A controvérsia em torno de Janja se intensifica pelo fato de que, embora não tenha nenhum cargo oficial nem tenha sido eleita, a primeira-dama possui um gabinete próprio no terceiro andar do Palácio do Planalto. Segundo informações publicadas por O Globo e confirmadas por O Antagonista, a sala está localizada a poucos metros do gabinete do presidente, sendo usada para uma “intensa agenda de despachos”. No entanto, os detalhes sobre quem entra ou sai do espaço permanecem um mistério que o governo não está disposto a esclarecer.
A presença de Janja no cenário político e administrativo é sustentada por uma equipe robusta, apelidada de "Time Janja", composta por assessores de imprensa, fotógrafos, especialistas em redes sociais e até um militar. Essa equipe custa mensalmente cerca de R$ 160 mil aos cofres públicos, de acordo com o jornal Estadão. Desde o início do governo Lula, os gastos com viagens dessa equipe ultrapassaram R$ 1,2 milhão, uma cifra que tem gerado críticas de opositores e levantado suspeitas de desvio de função. O deputado federal Nikolas Ferreira (PL-MG) destacou em suas redes sociais que os servidores públicos estariam sendo usados para impulsionar a imagem da primeira-dama em um possível uso inadequado de recursos públicos.

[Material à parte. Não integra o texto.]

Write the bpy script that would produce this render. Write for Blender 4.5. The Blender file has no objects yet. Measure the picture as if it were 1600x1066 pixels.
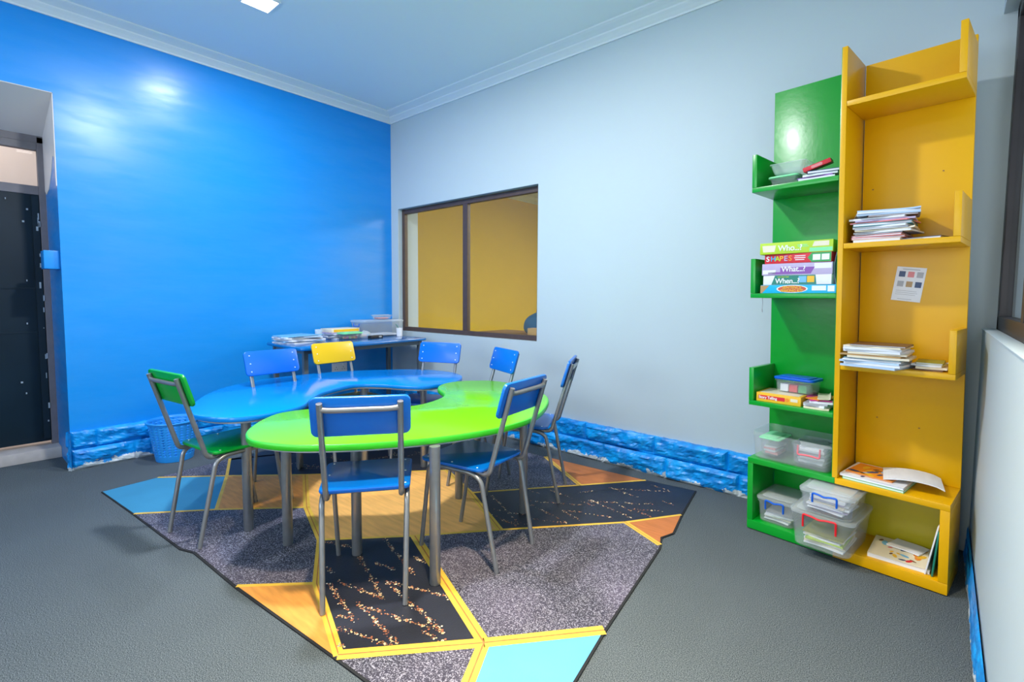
import bpy, bmesh, math, random
from mathutils import Vector, Matrix, noise
random.seed(7)
SC = bpy.context.scene
COL = SC.collection
R = math.radians

# ------------------------------------------------------------------ camera, world, lights, exposure
cd = bpy.data.cameras.new('camera'); cam = bpy.data.objects.new('camera', cd); COL.objects.link(cam)
yaw, pit, rol = R(40.70), R(-3.668), R(0.426)
fwd = Vector((-math.sin(yaw)*math.cos(pit), math.cos(yaw)*math.cos(pit), math.sin(pit)))
rt = fwd.cross(Vector((0, 0, 1))).normalized(); up = rt.cross(fwd)
r2 = rt*math.cos(rol)+up*math.sin(rol); u2 = -rt*math.sin(rol)+up*math.cos(rol)
cam.matrix_world = Matrix(((r2.x, u2.x, -fwd.x, 4.212), (r2.y, u2.y, -fwd.y, -2.965), (r2.z, u2.z, -fwd.z, 1.128), (0, 0, 0, 1)))
cd.sensor_width = 36; cd.lens = 773.62/1600*36
cd.shift_x = (800-807.62)/1600; cd.shift_y = (514.48-533)/1600
cd.clip_start = 0.02
SC.camera = cam

w = bpy.data.worlds.new('world'); SC.world = w; w.use_nodes = True
bg = w.node_tree.nodes['Background']; bg.inputs[0].default_value = (.72, .84, 1, 1); bg.inputs[1].default_value = 1.0

SC.view_settings.view_transform = 'Standard'; SC.view_settings.look = 'None'
SC.view_settings.gamma = 1; SC.view_settings.use_curve_mapping = False
SC.view_settings.exposure = -0.12

def area(name, loc, d, sx, sy, power, col=(1, 1, 1), spread=180):
    l = bpy.data.lights.new(name, 'AREA'); l.shape = 'RECTANGLE'; l.size = sx; l.size_y = sy
    l.energy = power; l.color = col; l.spread = R(spread)
    o = bpy.data.objects.new(name, l); COL.objects.link(o); o.location = loc
    o.rotation_euler = Vector(d).to_track_quat('-Z', 'Y').to_euler()
    return o
W = 4.346; YB = -4.9; ZC = 2.90
area('daylight_side_window', (4.72, -1.25, 1.68), (-1, 0, 0), 1.2, 2.3, 9, (.80, .92, 1))
area('daylight_rear_window', (2.1, YB-.35, 1.6), (0, 1, 0), 2.6, 1.3, 56, (.80, .91, 1))
area('daylight_doorway', (3.75, YB-.45, 1.0), (0, 1, 0), .9, 1.9, 26, (1, .93, .82))
CL = [(1.0, -1.63), (2.35, -1.90), (3.50, -2.20), (1.0, -3.75), (3.25, -3.95)]
for i, (x, y) in enumerate(CL):
    area('ceiling_panel_light', (x, y, ZC-.012), (0, 0, -1), .15, .15, (24, 84, 48, 10, 10)[i], (1, .80, .52) if i == 2 else (.96, .97, 1), 84 if i == 2 else 180)
area('hall_light', (-1.3, -2.9, 3.0), (-.25, 0, -1), .6, 1.2, 26, (1, .90, .84))
area('neighbour_room_light', (2.9, 2.9, 2.75), (0, 0, -1), 1.2, 1.2, 230, (1, .97, .92))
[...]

Além disso, a atuação de Janja tem sido marcada pela promoção de eventos culturais e viagens com custos considerados elevados. Segundo Ferreira, em um momento em que o próprio governo reconhece a necessidade de contenção de despesas, a manutenção de um gabinete paralelo e os altos investimentos em benefício da primeira-dama configuram um "desperdício inadmissível". A situação levou parlamentares da oposição a protocolarem pedidos no Tribunal de Contas da União (TCU) para que os gastos relacionados ao gabinete de Janja sejam investigados.
O caso expõe um contraste entre a figura pública da primeira-dama e a política de transparência esperada de representantes do governo. Embora Janja busque destaque em ações e eventos oficiais, o governo demonstra uma postura protetiva em relação às informações sobre sua rotina e aos custos associados a ela. Isso alimenta um debate crescente sobre a relação entre o papel institucional da primeira-dama e o uso de recursos públicos para sustentar suas atividades.
Essa falta de clareza não apenas desafia o acesso à informação, mas também põe em evidência questões mais amplas sobre os limites de atuação e responsabilidade de figuras que, apesar de não serem eleitas, exercem influência direta no funcionamento da administração pública. A resistência do governo em abrir dados sobre Janja pode ser interpretada como um reflexo de um esforço maior para preservar sua imagem e evitar escrutínios, mas também coloca em xeque compromissos com a transparência e a accountability.
O desdobramento desse impasse pode trazer implicações significativas, tanto em termos de credibilidade para o governo Lula quanto no fortalecimento de mecanismos de fiscalização. Enquanto recursos administrativos e judiciais tentam forçar a liberação de informações, a controvérsia sobre Janja permanece como um símbolo das tensões entre exposição pública e proteção institucional no Brasil atual.